Task details: Of the lines in the records that follow, how many include the word "script"? Answer with a bare number.
+++ Material for this task +++
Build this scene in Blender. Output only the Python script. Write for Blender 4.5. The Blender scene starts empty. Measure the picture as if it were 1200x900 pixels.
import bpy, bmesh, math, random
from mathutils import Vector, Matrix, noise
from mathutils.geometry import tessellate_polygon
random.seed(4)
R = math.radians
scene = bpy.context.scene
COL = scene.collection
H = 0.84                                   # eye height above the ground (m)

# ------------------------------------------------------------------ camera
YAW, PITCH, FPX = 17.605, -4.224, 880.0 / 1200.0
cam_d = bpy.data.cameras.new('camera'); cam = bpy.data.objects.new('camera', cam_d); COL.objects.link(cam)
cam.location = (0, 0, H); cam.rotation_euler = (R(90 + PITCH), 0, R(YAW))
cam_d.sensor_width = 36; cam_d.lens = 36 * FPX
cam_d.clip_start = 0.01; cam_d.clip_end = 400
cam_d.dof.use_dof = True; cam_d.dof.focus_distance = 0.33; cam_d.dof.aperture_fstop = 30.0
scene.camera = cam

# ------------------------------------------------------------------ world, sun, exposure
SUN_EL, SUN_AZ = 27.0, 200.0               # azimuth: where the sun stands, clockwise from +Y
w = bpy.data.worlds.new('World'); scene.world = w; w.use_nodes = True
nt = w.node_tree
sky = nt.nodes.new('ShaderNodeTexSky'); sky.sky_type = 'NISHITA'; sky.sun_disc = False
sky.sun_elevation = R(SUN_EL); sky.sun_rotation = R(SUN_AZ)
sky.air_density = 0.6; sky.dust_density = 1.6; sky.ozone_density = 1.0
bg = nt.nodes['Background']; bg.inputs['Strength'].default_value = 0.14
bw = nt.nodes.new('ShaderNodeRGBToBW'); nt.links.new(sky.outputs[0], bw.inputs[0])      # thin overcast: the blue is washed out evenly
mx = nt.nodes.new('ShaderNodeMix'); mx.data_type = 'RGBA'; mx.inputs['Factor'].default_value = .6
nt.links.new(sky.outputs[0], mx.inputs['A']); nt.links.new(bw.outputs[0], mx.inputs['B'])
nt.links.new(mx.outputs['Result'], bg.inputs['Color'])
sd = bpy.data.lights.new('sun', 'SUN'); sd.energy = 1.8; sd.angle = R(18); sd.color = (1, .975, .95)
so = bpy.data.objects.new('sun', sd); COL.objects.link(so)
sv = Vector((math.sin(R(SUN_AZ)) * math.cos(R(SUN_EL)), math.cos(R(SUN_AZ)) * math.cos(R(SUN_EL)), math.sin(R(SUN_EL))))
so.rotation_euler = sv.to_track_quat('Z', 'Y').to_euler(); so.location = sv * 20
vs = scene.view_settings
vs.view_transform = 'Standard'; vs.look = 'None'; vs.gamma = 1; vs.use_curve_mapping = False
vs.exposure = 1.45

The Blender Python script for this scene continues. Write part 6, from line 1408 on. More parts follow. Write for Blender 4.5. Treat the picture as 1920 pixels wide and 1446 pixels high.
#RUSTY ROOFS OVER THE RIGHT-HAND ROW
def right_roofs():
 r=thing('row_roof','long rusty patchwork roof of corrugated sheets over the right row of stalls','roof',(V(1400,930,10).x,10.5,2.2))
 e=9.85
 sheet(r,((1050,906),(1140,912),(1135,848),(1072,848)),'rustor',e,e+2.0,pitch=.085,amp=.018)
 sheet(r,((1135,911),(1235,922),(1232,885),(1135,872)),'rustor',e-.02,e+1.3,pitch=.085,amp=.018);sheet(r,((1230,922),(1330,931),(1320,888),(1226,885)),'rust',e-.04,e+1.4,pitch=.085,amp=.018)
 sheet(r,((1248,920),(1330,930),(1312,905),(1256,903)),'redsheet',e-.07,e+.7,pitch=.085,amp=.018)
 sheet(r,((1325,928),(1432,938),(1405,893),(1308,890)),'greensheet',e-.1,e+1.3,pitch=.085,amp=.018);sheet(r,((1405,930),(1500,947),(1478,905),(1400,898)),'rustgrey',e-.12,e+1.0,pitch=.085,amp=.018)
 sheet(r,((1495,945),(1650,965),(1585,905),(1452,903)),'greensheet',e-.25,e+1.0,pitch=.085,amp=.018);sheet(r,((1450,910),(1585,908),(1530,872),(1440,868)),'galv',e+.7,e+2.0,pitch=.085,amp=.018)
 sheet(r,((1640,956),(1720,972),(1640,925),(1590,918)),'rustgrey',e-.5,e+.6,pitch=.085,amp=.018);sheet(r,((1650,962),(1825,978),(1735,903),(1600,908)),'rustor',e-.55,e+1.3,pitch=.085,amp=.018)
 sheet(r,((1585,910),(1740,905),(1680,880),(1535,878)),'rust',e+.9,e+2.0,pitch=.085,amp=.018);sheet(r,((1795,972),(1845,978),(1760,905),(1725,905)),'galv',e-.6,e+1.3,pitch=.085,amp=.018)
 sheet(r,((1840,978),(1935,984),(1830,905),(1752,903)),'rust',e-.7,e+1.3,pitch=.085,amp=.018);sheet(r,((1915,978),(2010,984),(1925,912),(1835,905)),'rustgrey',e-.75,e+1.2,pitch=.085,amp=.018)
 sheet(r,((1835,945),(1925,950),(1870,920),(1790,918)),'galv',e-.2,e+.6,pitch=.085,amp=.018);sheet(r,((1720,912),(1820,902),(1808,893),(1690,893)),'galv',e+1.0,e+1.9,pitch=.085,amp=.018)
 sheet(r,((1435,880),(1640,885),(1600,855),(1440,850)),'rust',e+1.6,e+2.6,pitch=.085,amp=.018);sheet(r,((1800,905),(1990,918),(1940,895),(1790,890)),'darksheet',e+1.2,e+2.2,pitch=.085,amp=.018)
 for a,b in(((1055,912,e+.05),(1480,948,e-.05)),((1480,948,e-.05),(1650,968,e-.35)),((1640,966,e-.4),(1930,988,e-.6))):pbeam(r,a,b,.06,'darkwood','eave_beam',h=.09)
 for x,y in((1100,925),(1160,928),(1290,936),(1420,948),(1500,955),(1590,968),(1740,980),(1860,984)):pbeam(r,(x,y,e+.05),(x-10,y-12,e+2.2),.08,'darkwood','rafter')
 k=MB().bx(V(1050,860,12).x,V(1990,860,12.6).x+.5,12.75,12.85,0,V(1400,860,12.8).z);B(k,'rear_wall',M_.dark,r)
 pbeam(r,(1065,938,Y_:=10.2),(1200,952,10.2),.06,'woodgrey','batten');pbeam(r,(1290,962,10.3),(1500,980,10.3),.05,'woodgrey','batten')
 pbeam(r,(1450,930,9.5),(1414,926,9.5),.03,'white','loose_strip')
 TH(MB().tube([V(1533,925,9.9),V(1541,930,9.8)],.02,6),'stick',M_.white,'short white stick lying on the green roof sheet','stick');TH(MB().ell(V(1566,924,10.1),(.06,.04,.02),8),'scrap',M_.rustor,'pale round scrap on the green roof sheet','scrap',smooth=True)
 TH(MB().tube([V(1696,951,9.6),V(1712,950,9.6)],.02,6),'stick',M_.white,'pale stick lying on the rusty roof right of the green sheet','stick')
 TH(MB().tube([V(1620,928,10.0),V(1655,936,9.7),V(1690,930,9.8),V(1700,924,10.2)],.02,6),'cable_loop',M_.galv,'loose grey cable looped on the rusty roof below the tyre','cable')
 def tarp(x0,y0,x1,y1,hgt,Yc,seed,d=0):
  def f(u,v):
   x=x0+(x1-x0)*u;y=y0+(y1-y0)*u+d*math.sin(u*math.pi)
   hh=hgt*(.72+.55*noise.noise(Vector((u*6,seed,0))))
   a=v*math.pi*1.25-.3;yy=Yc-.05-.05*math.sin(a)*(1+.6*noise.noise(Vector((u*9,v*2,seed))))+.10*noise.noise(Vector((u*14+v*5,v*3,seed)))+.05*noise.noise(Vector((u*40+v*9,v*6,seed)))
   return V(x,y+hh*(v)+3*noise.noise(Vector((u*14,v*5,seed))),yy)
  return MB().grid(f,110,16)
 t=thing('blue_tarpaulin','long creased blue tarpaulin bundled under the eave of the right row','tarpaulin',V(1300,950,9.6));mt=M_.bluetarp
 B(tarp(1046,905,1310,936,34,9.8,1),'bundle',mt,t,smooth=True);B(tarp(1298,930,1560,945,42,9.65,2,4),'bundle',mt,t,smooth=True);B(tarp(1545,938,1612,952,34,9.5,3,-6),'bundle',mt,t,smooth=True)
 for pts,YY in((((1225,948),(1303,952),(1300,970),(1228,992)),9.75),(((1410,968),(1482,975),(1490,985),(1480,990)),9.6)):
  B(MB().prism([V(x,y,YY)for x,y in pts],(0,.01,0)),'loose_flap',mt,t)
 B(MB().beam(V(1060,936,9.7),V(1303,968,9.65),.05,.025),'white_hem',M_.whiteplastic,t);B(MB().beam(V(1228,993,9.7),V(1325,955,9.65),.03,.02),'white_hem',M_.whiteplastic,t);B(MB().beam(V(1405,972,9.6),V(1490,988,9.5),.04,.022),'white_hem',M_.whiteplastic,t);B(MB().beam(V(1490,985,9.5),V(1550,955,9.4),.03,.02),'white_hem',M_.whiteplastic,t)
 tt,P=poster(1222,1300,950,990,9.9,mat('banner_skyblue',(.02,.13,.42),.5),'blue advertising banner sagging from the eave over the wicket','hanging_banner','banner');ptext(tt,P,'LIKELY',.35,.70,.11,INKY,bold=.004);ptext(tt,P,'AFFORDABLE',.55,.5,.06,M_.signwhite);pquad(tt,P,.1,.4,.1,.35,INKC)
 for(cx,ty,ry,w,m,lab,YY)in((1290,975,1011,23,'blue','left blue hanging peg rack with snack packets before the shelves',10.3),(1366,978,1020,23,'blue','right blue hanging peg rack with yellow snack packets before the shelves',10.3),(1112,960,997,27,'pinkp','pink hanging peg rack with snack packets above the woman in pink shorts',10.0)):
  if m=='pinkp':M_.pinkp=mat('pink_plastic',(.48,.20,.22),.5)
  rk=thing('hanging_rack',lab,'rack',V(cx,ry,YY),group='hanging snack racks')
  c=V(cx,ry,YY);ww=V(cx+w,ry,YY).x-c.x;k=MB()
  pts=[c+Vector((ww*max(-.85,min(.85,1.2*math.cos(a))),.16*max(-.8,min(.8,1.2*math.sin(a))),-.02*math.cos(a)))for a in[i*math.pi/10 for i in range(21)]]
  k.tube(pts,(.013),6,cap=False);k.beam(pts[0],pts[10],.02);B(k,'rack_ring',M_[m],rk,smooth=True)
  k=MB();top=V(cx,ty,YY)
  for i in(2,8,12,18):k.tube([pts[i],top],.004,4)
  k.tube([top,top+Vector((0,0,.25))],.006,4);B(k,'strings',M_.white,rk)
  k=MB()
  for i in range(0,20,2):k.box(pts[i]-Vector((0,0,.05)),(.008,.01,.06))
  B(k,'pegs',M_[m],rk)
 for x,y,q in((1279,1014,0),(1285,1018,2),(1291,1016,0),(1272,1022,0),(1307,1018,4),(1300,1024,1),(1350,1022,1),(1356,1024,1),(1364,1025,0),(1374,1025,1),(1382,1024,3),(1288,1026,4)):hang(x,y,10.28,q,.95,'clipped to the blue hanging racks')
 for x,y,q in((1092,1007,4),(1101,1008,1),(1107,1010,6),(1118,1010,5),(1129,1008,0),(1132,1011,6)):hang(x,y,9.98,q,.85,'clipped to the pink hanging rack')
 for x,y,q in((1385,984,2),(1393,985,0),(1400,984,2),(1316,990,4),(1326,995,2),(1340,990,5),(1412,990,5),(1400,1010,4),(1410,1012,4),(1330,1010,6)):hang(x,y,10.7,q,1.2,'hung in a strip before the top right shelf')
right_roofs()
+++
Correct result: 2